HRW accuses Kurdistan Region authorities of blocking return of Arabs to their homes in eastern Mosul

Ninewa- A heavily damaged home near Ashqala al-Sagheer village in Hamdaniya, July 2019   Photo: Belkis Wille/HRW


The Human Rights Watch (HRW) organization has accused Kurdistan Regional Government (KRG) authorities of preventing about 4,200 Sunni Arabs from returning to their homes in 12 villages east of Mosul.

In a report published on Friday, HRW said “more than three years after the Hamdaniya district was retaken from the Islamic State, in one area KRG authorities have only allowed Kurdish residents and Arabs with KRG ties to return, in violation of international humanitarian law.”

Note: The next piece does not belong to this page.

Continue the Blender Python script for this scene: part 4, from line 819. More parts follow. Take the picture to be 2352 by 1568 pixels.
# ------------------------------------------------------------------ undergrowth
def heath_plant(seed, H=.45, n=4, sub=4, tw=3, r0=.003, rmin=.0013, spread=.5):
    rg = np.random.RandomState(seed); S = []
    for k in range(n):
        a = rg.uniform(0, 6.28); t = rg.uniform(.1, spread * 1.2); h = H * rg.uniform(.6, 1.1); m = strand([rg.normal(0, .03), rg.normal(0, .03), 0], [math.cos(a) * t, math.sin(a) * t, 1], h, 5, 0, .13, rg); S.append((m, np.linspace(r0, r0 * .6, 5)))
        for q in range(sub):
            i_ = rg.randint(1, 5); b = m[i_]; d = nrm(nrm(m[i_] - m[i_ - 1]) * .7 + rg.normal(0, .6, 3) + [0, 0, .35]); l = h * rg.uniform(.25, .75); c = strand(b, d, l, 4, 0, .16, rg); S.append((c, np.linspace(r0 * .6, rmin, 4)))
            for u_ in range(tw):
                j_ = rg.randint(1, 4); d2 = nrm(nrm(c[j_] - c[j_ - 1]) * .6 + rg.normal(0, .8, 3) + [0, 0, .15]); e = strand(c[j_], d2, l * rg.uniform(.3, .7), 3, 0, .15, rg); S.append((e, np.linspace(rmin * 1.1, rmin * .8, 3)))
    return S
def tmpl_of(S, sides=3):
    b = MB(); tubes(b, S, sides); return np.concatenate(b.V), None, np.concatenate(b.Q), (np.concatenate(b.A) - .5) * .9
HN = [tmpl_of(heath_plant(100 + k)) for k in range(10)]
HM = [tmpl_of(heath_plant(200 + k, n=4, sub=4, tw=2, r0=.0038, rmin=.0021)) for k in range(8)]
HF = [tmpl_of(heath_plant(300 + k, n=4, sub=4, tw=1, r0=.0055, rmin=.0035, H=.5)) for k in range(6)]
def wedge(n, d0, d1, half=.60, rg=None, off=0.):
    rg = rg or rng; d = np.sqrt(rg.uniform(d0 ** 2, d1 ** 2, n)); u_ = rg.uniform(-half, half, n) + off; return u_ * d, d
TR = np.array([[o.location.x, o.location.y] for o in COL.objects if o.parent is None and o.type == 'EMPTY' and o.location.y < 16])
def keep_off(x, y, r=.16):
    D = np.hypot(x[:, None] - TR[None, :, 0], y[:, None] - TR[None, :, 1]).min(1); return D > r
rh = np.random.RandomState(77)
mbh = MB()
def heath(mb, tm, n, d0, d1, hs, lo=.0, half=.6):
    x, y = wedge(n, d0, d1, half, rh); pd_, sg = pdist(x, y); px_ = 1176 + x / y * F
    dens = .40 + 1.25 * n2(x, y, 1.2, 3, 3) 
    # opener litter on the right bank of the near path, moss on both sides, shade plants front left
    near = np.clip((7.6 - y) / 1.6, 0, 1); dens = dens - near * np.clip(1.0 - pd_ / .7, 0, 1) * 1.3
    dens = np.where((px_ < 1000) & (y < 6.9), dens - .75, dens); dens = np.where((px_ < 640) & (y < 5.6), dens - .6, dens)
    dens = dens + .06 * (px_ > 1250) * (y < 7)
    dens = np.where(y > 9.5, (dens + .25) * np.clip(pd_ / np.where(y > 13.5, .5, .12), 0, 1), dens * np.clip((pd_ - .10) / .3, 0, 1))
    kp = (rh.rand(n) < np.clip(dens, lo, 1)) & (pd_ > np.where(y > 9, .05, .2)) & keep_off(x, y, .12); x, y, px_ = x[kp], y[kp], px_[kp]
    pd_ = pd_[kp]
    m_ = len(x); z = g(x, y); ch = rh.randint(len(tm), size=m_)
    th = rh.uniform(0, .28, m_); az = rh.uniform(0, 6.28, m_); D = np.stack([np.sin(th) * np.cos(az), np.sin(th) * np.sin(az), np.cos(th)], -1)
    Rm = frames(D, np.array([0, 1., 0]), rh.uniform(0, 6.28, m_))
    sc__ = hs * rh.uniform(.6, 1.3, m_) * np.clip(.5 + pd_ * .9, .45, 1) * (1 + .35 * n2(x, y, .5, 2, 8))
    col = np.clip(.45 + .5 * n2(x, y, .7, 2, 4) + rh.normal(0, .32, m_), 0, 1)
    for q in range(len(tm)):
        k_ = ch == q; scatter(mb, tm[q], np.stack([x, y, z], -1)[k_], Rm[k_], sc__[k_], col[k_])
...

The acting Middle East director at Human Rights Watch Lama Fakih criticized the KRG saying that “The fact that the KRG is permitting Kurdish and well-connected Arab residents back suggests that these villagers are being improperly punished.”

As many as 3,400 Sunni Arabs who had fled Mosul after it was overran by the Islamic State group in mid-2014, and have been residing in IDP camps are seeking to return home.

Meanwhile, A KRG official denied the accusations, stressing that residents were free to return to their homes, but provided Human Rights Watch with a list of Ninewa villages that were difficult to return to, identifying six from Hamdaniya as “blocked” for return.

“Dindar Zebari, the KRG’s coordinator for international advocacy wrote on August 10 in response to a Human Rights Watch letter that in the 15 villages Human Rights Watch investigated, population counts showed that there had been few or no returns to 6 of the villages and minimal returns to 2. In 4 villages, about half the population had returned. In only 3 villages had all or nearly all residents returned. Residents blocked from returning said that these 3 villages were either predominantly Kurdish or had Arab residents with strong KRG ties,” the report added.

HRW also said that “satellite imagery analysis shows that since 2016 the KRG military forces, the Peshmerga, have deployed and built significant military infrastructure in four of the villages, none of which have received significant population returns.”

The organization urged Kurdistan Region authorities to “immediately remove all restrictions preventing the return of residents where there is no military necessity for doing so and investigate government officials who have been preventing lawful returns.”

The Report indicated that “Human Rights Watch has conducted three investigations into the KRG’s prevention of returns to the Hamdaniya district since 2016, most recently in June 2019, when we interviewed 11 Arab residents of Hasansham camp from the villages of Hasansham, Manquba, Shirkan, and Tal Aswad.”

The KRG has provided a range of reasons for blocking return of IDPs, including, inadequate services, unexploded ordnance, uncleared landmines, property destruction; social conflicts and property and land ownership issues, concerns about attacks by villagers who had joined IS.

“Under international humanitarian law, the forced displacement of civilians is prohibited except when necessary to protect civilians or for imperative military reasons, and then only for as long as needed. Possible future hostilities are not a lawful basis.”

According to camp management, three camps in the Hasansham and Khazir areas are holding about 3,400 displaced people from 11 surrounding villages, according to camp management.

Meanwhile aid workers indicated that another 800 people, including some from a twelfth village, were living outside the camp in another location. Some of the villages are historically Arab while others are mixed Arab-Kurdish.